[BEGIN]

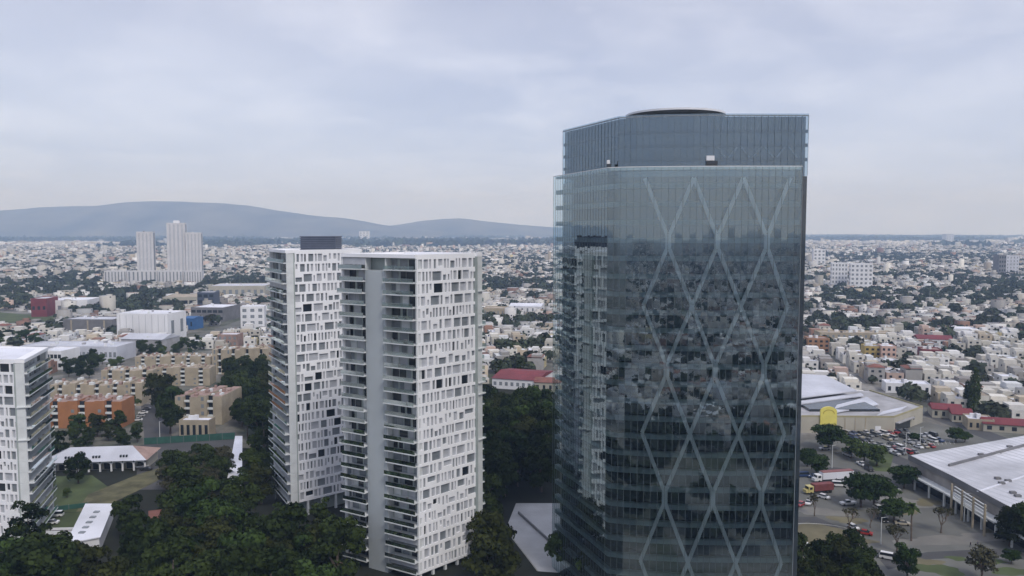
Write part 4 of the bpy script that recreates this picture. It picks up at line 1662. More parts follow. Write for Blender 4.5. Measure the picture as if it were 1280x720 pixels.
CARPTS = []
cars = [
    (1060, 631, 'pickup', 'white', 8, 'white pickup parked alone in front of the big clipped tree'),
    (1066, 661, 'hatch', 'white', 110, 'white hatchback beside the leafless tree in the open square'),
    (1081, 668, 'sedan', 'red', 150, 'dark red car beside the white hatchback in the open square'),
    (1030, 623, 'hatch', 'white', 130, 'small white car behind the yellow-cabbed truck'),
    (1011, 630, 'sedan', 'white', 60, 'white car next to the red one at the glass tower edge'),
    (1001, 632, 'sedan', 'red', 50, 'red car at the very edge of the glass tower'),
    (1048, 608, 'van', 'white', 170, 'white van beside the long trailer'),
    (1049, 603, 'sedan', 'silver', 170, 'silver car tucked behind the white van by the trailer'),
    (1054, 597, 'sedan', 'white', 170, 'white car right at the tail of the long trailer'),
    (1060, 570, 'van', 'silver', 105, 'silver van under the street trees by the car park lane'),
    (1077, 582, 'pickup', 'white', 95, 'white pickup next to the black van by the light green tree'),
    (1086, 588, 'van', 'black', 95, 'black van beside the white pickup by the light green tree'),
    (1031, 562, 'sedan', 'silver', 0, 'silver car in the shade behind the large round tree'),
    (1103, 651, 'van', 'black', 90, 'black van beside the small rounded tree'),
    (1128, 656, 'sedan', 'beige', 165, 'pale car next to the palm tree'),
    (1113, 618, 'sedan', 'grey', 120, 'grey car half hidden right of the big clipped tree'),
    (1118, 613, 'hatch', 'silver', 120, 'silver hatchback right of the big clipped tree'),
    (1098, 637, 'hatch', 'white', 100, 'white hatchback between the big tree and the rounded one'),
    (1111, 699, 'van', 'white', 150, 'white car by the dark tree in the lower square'),
    (1000, 683, 'van', 'white', 170, 'white van by the glass tower foot among trees'),
    (1003, 596, 'van', 'blue', 5, 'dark blue van nearest the glass tower edge'),
    (1017, 597, 'sedan', 'blue', 5, 'dark blue car next to the dark blue van'),
    (176, 585, 'pickup', 'white', 5, 'white pickup parked at the end of the clubhouse'),
    (183, 588, 'sedan', 'black', 5, 'dark car in front of the white pickup by the clubhouse'),
    (172, 526, 'sedan', 'white', 15, 'white car first in the line beside the orange flats'),
    (176, 521, 'hatch', 'silver', 15, 'silver hatchback second in the line beside the orange flats'),
    (179, 517, 'sedan', 'white', 15, 'white car third in the line beside the orange flats'),
    (183, 512, 'sedan', 'grey', 15, 'grey car last in the line beside the orange flats'),
    (230, 549, 'sedan', 'black', 3, 'black car outside the gatehouse behind the green fence'),
    (69, 646, 'van', 'white', 10, 'white van on the lane by the low green fence'),
    (64, 655, 'sedan', 'white', 10, 'white car on the lane below the garden fence'),
]
for (px, py, k, c_, a, lab) in cars:
    p = gp(px, py)
    car(k, c_, p[0], p[1], R(a), lab)
# crowded car park: rows
rnd = random.Random(21)
rowsd = [((1066, 548), (1150, 538)), ((1072, 553), (1172, 544)), ((1078, 559), (1180, 551)), ((1088, 564), (1170, 558)), ((1060, 543.5), (1110, 540)), ((1110, 569), (1150, 565))]
where = ['row behind the street trees', 'second row', 'middle row', 'row nearest the mall', 'row along the beige wall', 'short front row']
kk = {}
for ri, (a, b_) in enumerate(rowsd):
    A_, B_ = Vector(gp(*a)), Vector(gp(*b_))
    L = (B_ - A_).length
    n = int(L / 2.9)
    d = (B_ - A_) / n
    ang = math.atan2(d.y, d.x) + PI / 2
    for i in range(n):
        if rnd.random() < .14: continue
        p = A_ + d * i
        c_ = rnd.choice(['white', 'white', 'silver', 'silver', 'silver', 'grey', 'grey', 'grey', 'black', 'black', 'red', 'blue', 'beige'])
        k = rnd.choice(['sedan', 'sedan', 'hatch', 'van', 'pickup'])
        lab = '%s %s in the %s of the crowded car park' % (c_, {'sedan': 'saloon car', 'hatch': 'small hatchback', 'van': 'tall van', 'pickup': 'pickup'}[k], where[ri])
        car(k, c_, p.x, p.y + rnd.uniform(-.4, .4), ang + (PI if rnd.random() < .4 else 0) + rnd.uniform(-.04, .04), lab, 'cars in the crowded car park')

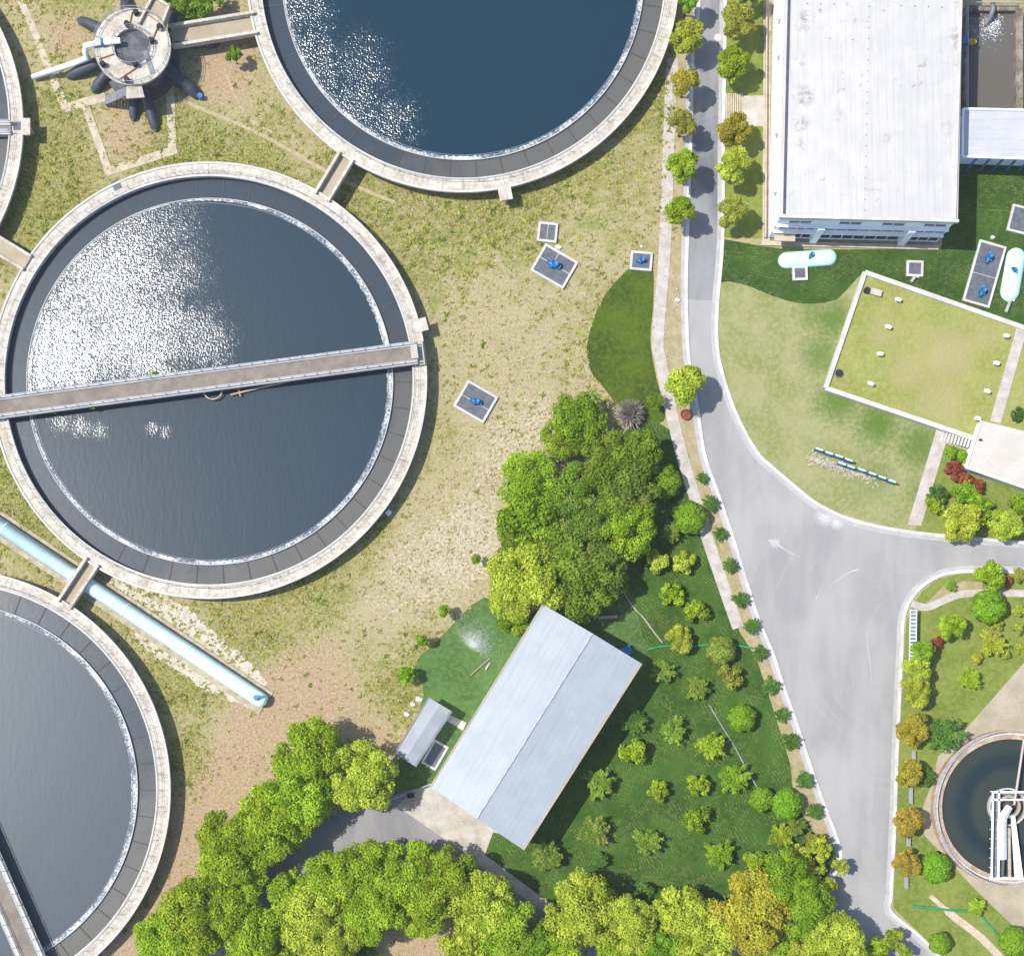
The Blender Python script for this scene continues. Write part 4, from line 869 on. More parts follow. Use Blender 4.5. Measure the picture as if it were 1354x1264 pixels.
t = thing('electric_box', 'small white box in the shade at the rim of the glittering tank', 'box', (*W(514, 678, .5), 0), .8); MB().box((0, 0, .35), (.6, .5, .7)).build('cabinet', M['white_paint'], t); MB().box((0, 0, .73), (.7, .6, .05)).build('lid', M['wallblue'], t)
mh = MB().cyl(W(949, 50), .5, .0, .03, 24); tag(mh.build('manhole_cover', M['white_concrete']), 'round pale manhole cover on the road near the top edge', 'manhole cover')
# paved gap beside the upper road
struct('pavement', MB().prism(PL([(982, 127), (1013, 127), (1013, 168), (982, 166)]), 0, .07), M['path'])
m = MB()
for i in range(9): x, y = W(958+i*2.9, 141); m.box((x, y, .05), (.2, 3.4, .1))
m.build('x', M['tan_path']); g = bpy.data.objects['x']; g.name = 'slatted_drain'; tag(g, 'slatted drain cover linking the upper road to the hall', 'drain')
fm = MB(); fm.beam(W(1013, -60), W(1011, 316), .18, 0, .75); tag(fm.build('low_wall', M['tan_path']), 'low tan wall along the left side of the large hall', 'wall')

# ------------------------------------------------------------------ foliage
def leaf_material(name, dark, light, warm=None):
    t = NT(name); v = t.attr('leafv'); oi = t.n('ObjectInfo'); n = t.noise(t.obj(), 1.3, 2)
    f = t.math('ADD', t.math('MULTIPLY', v, .75), t.math('MULTIPLY', t.math('SUBTRACT', n, .5), .6), clamp=False)
    c = t.mix(t.ss(f, .1, .75), dark, light)
    if warm is not None:
        c = t.mix(t.math('MULTIPLY', t.ss(t.noise(t.obj(), 2.2, 3, .6), .45, .7), .6), c, warm)
    hs = t.n('HueSaturation', {'Hue': t.math('MULTIPLY_ADD', oi.outputs['Random'], .02, .490), 'Saturation': 1.0, 'Value': t.math('MULTIPLY_ADD', oi.outputs['Random'], .22, .88), 'Color': c})
    d = t.n('BsdfDiffuse', {'Color': hs}); tr = t.n('BsdfTranslucent', {'Color': hs}); mx = t.n('MixShader', {0: .38}); t.set(mx.inputs[1], d); t.set(mx.inputs[2], tr)
    t.t.links.new(mx.outputs[0], t.out.inputs[0]); return t.m
def lc(*c): return tuple(v for v in lin(c))+(1,)
LEAF = {
 'lime': leaf_material('lime foliage', lc(122, 150, 30), lc(184, 208, 62)),
 'yellow': leaf_material('yellow green foliage', lc(150, 164, 48), lc(206, 216, 84)),
 'olive': leaf_material('olive foliage', lc(136, 142, 56), lc(184, 186, 80)),
 'bright': leaf_material('bright green foliage', lc(104, 142, 28), lc(164, 196, 56)),
 'ballg': leaf_material('clipped green foliage', lc(92, 134, 26), lc(146, 186, 50)),
 'mid': leaf_material('mid green foliage', lc(98, 130, 36), lc(152, 178, 60)),
 'deep': leaf_material('deep green foliage', lc(72, 110, 44), lc(122, 156, 70)),
 'sage': leaf_material('sage foliage', lc(106, 138, 46), lc(168, 194, 80)),
 'golden': leaf_material('golden foliage', lc(152, 148, 48), lc(200, 194, 70), lc(186, 164, 64)),
 'orange': leaf_material('orange foliage', lc(152, 130, 52), lc(194, 168, 70), lc(166, 130, 64)),
 'rust': leaf_material('rust tinged foliage', lc(102, 134, 48), lc(156, 178, 74), lc(146, 130, 76)),
 'red': leaf_material('red foliage', lc(140, 74, 56), lc(186, 104, 82)),
 'mix': leaf_material('mixed foliage', lc(94, 124, 44), lc(148, 172, 66), lc(148, 152, 80))}
def unit(n, r):
    v = r.normal(size=(n, 3)); return v/np.linalg.norm(v, axis=1, keepdims=True)
def leaf_quads(cen, nor, size, r, aspect=.62):
    n = len(cen); t = np.cross(nor, unit(n, r)); t /= np.linalg.norm(t, axis=1, keepdims=True)+1e-9; b = np.cross(nor, t)
    s = size*(.6+.8*r.random((n, 1)))
    v = np.stack([cen+t*s, cen+b*s*aspect, cen-t*s, cen-b*s*aspect], 1).reshape(-1, 3); return v, np.arange(4*n).reshape(n, 4)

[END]

• _PROBLEM TO WORK ON_: Show every line from the entries above in which "this" appears.

• _FINAL RESULT_:
Write part 4 of the bpy script that recreates this picture. It picks up at line 1662. More parts follow. Write for Blender 4.5. Measure the picture as if it were 1280x720 pixels.
The Blender Python script for this scene continues. Write part 4, from line 869 on. More parts follow. Use Blender 4.5. Measure the picture as if it were 1354x1264 pixels.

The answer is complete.